Some claimants make the mistake of assuming that filing the 15-Day Notice of Intent to Lien close the mechanics lien deadline will extend the deadline for filing the actual mechanics lien. Note that the Notice of Intent to Lien only extends the mechanics lien deadline for residential project.

Generally, it is considered best practice to not wait until the last minute before filing or serving any of these important lien documents.

2. Not using the statutory form

Nevada requires its lien claimants to use a statutory form with minimal revisions, preferably exactly how it is written and formatted in the state rules. Note that you are not allowed to use your customized forms and you must include all the information as required by the state. Otherwise, your mechanics lien may be considered null and void.

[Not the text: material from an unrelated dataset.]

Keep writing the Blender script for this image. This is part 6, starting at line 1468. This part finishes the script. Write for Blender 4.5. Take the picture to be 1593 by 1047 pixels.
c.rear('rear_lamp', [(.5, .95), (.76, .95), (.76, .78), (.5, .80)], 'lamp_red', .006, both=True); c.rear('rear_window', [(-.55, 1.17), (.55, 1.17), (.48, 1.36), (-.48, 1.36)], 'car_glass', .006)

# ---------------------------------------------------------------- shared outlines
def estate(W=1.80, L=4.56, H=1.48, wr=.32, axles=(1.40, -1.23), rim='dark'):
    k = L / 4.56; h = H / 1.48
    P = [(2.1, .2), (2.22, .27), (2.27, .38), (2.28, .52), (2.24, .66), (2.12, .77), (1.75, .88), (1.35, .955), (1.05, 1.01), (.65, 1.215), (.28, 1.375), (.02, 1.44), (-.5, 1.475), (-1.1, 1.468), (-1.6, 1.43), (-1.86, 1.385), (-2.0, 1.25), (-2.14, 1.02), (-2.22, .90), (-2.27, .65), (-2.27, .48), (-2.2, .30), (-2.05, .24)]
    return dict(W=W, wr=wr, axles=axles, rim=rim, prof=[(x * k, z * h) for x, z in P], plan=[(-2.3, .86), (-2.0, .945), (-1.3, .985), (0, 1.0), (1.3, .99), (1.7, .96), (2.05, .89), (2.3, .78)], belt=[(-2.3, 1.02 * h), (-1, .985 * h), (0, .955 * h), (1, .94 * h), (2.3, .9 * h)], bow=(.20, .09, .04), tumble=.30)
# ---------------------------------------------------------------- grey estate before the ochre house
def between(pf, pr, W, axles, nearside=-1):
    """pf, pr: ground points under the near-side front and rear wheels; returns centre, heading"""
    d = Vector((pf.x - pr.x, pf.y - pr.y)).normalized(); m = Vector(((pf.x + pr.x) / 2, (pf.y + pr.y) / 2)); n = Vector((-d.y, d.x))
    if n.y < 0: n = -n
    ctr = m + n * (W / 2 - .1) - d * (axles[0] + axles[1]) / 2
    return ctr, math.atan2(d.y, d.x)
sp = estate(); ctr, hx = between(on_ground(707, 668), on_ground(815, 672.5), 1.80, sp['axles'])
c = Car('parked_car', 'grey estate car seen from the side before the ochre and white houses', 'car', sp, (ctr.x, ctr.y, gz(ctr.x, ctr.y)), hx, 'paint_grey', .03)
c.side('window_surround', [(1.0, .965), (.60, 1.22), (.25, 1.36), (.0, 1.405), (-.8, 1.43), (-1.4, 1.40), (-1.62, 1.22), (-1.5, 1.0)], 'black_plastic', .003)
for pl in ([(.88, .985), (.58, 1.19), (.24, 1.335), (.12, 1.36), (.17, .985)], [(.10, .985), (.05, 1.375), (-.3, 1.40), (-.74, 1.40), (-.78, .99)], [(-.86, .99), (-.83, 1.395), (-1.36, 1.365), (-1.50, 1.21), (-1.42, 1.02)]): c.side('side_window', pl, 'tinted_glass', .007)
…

Also note that Nevada penalizes frivolous lien claims. If the court decides that your mechanics lien has falsified information or has no sound basis, you may have to pay a fine and other extra fees.

3. Claiming a frivolous amount on the mechanics lien

The amount owed is one of the most commonly “padded” information on the mechanics lien. Note that Nevada will penalize a party who claims a frivolous amount, so make sure that the value you are claiming are true to what you are actually owed.

Do not include attorney fees and other lien-related expenses when calculating this amount. Always keep in mind that the mechanics lien is filed so you get paid for the services you have provided, so stick with the amount related to your participation in the project.